#### [SUPPLIED DATA]
* Start *
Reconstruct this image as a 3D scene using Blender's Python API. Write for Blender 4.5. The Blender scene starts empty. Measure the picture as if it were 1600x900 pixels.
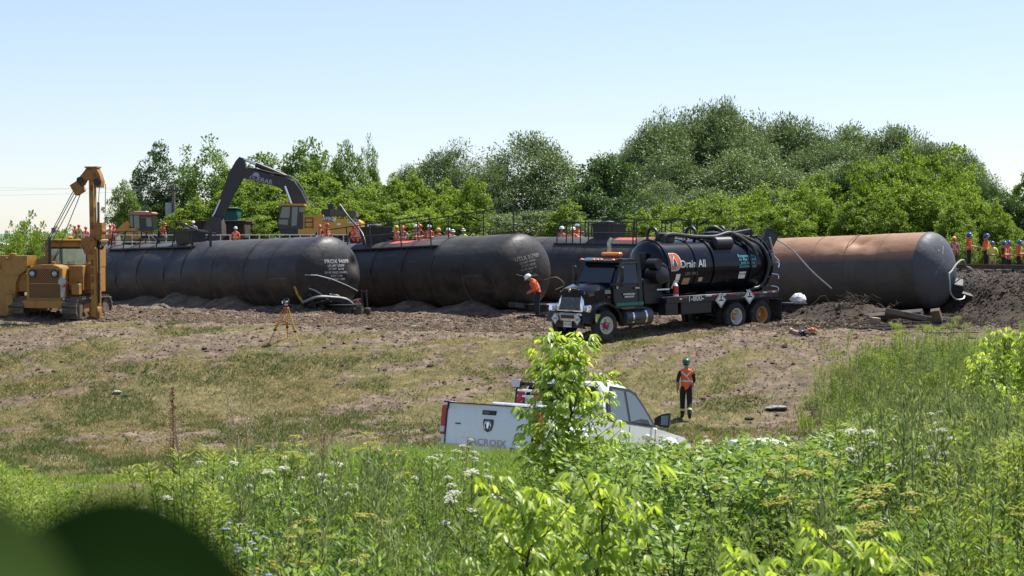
* End *
* Start *
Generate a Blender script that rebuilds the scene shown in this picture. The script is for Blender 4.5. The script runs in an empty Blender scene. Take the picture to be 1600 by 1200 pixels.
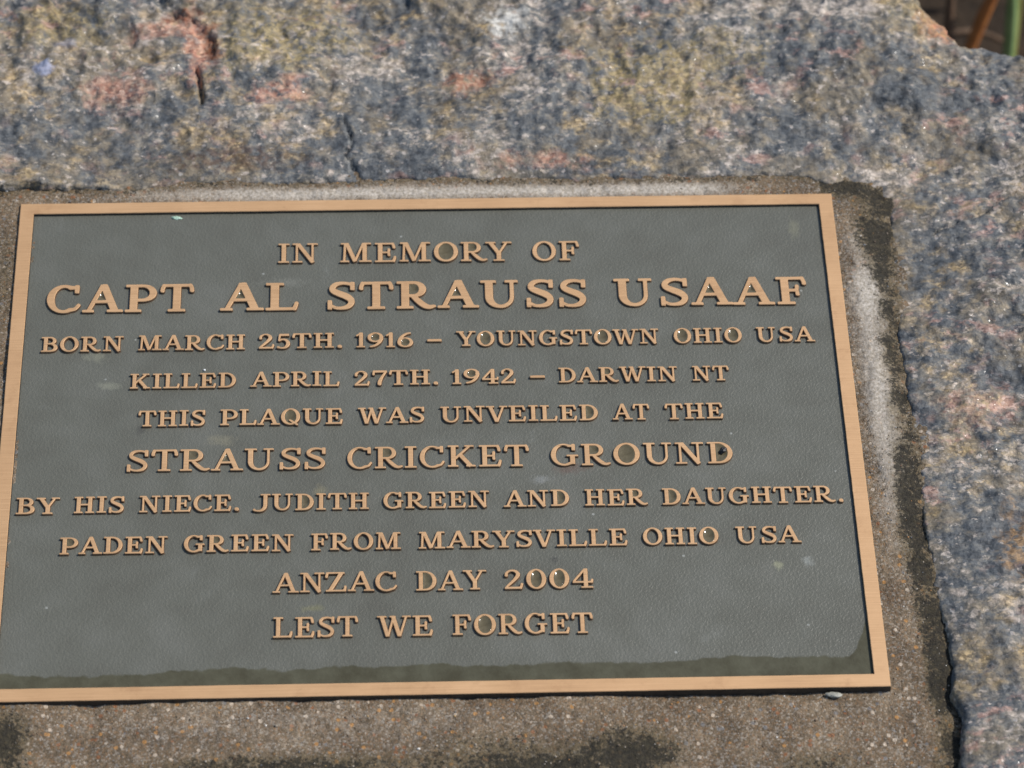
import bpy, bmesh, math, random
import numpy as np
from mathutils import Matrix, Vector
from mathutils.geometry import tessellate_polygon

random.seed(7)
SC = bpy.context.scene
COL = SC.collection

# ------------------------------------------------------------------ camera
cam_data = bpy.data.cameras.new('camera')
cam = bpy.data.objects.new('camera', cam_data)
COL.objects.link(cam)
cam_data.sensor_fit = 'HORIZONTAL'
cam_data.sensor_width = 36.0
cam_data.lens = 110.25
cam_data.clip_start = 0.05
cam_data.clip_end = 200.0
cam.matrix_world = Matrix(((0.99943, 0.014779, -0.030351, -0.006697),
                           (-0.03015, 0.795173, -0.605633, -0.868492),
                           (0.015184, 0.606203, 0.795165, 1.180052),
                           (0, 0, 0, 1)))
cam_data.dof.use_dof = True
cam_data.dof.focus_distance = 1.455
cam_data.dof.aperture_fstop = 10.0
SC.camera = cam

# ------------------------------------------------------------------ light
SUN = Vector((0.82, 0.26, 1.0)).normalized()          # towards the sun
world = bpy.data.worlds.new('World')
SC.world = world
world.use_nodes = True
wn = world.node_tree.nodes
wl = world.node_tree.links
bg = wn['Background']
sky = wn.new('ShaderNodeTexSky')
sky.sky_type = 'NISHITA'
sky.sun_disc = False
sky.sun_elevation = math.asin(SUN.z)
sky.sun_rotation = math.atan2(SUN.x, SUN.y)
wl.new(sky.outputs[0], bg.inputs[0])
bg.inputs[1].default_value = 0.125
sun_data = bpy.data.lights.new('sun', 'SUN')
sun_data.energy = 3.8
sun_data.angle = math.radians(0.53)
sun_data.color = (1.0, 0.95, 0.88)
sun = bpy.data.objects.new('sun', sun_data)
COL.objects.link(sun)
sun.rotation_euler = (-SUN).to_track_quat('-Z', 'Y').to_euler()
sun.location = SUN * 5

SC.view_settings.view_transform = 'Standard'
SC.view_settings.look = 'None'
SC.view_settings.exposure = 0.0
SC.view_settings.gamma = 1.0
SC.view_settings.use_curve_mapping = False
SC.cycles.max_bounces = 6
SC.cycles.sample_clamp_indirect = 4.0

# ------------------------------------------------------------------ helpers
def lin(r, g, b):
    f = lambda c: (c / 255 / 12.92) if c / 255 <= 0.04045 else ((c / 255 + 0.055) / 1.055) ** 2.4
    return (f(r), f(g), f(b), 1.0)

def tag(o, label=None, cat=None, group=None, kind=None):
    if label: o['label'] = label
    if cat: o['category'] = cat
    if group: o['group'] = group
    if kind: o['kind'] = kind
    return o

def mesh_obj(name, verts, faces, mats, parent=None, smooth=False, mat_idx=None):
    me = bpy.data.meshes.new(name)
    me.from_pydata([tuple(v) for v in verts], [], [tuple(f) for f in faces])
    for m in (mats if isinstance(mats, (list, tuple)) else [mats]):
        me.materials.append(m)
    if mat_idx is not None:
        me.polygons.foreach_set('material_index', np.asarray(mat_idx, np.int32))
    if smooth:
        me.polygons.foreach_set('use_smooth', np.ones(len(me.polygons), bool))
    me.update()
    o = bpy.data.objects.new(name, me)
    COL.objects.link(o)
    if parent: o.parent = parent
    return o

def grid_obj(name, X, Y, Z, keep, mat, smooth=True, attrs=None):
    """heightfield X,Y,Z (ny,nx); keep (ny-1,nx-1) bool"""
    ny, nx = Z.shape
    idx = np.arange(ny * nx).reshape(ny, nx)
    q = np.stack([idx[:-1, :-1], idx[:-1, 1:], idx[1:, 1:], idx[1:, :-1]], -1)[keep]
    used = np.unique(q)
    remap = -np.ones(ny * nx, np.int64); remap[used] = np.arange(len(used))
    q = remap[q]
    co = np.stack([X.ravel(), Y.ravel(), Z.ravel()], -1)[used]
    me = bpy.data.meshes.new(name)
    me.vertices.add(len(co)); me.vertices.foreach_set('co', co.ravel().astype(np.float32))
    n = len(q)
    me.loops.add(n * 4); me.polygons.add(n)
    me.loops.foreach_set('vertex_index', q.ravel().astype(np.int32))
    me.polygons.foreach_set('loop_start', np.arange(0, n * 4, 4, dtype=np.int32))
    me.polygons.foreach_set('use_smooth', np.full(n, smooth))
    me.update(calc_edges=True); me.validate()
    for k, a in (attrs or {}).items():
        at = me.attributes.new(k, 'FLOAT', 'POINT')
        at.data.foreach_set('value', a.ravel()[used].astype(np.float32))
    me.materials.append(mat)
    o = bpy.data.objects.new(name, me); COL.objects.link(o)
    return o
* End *
* Start *
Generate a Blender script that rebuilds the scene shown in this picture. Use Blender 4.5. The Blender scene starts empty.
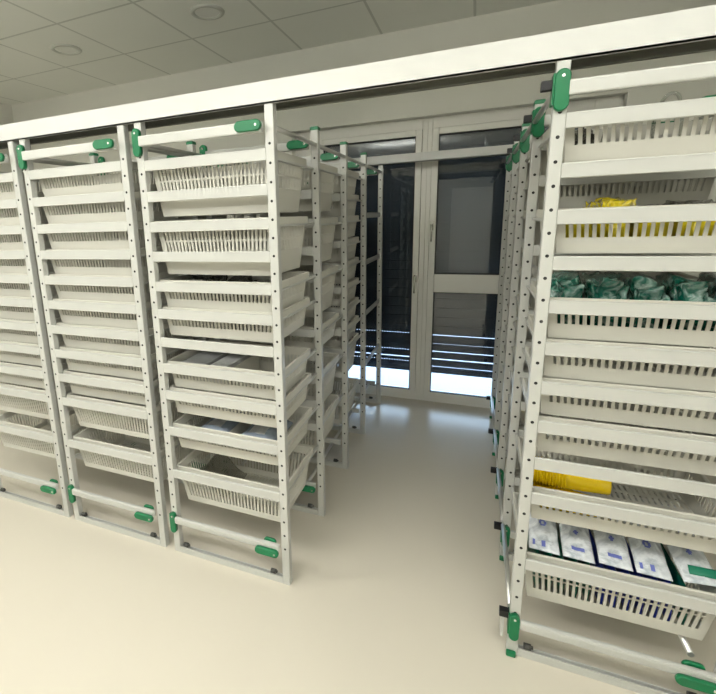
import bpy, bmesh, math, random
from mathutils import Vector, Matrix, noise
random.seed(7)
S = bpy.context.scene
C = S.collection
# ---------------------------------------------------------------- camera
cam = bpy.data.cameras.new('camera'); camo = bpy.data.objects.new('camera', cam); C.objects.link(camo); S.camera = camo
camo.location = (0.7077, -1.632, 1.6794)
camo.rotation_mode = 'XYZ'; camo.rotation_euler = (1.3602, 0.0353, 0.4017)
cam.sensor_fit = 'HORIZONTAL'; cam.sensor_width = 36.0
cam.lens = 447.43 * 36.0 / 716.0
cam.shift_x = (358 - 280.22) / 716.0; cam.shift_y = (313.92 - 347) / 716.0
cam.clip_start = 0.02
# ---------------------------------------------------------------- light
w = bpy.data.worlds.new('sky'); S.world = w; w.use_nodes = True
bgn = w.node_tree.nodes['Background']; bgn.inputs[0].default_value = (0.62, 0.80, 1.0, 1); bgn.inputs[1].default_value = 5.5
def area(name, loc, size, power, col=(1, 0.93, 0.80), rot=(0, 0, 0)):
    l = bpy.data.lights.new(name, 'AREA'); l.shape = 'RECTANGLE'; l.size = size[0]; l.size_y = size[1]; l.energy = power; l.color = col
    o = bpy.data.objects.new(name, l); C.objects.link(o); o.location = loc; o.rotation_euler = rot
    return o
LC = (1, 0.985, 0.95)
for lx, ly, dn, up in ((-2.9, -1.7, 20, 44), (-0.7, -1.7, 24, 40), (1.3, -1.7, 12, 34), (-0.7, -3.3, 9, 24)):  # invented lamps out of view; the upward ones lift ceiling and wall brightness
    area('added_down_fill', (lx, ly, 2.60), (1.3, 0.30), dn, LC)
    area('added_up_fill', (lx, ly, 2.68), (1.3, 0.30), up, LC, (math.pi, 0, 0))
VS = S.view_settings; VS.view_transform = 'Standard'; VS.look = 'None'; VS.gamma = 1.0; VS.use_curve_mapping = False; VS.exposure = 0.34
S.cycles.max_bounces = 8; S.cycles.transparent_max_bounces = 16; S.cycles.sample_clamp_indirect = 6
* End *
#### [STATED GOAL]
Locate the lines above that hold the word "starts". Show every one of them.

#### [SOLUTION TO THE EXERCISE]
Reconstruct this image as a 3D scene using Blender's Python API. Write for Blender 4.5. The Blender scene starts empty. Measure the picture as if it were 1600x900 pixels.
Generate a Blender script that rebuilds the scene shown in this picture. Use Blender 4.5. The Blender scene starts empty.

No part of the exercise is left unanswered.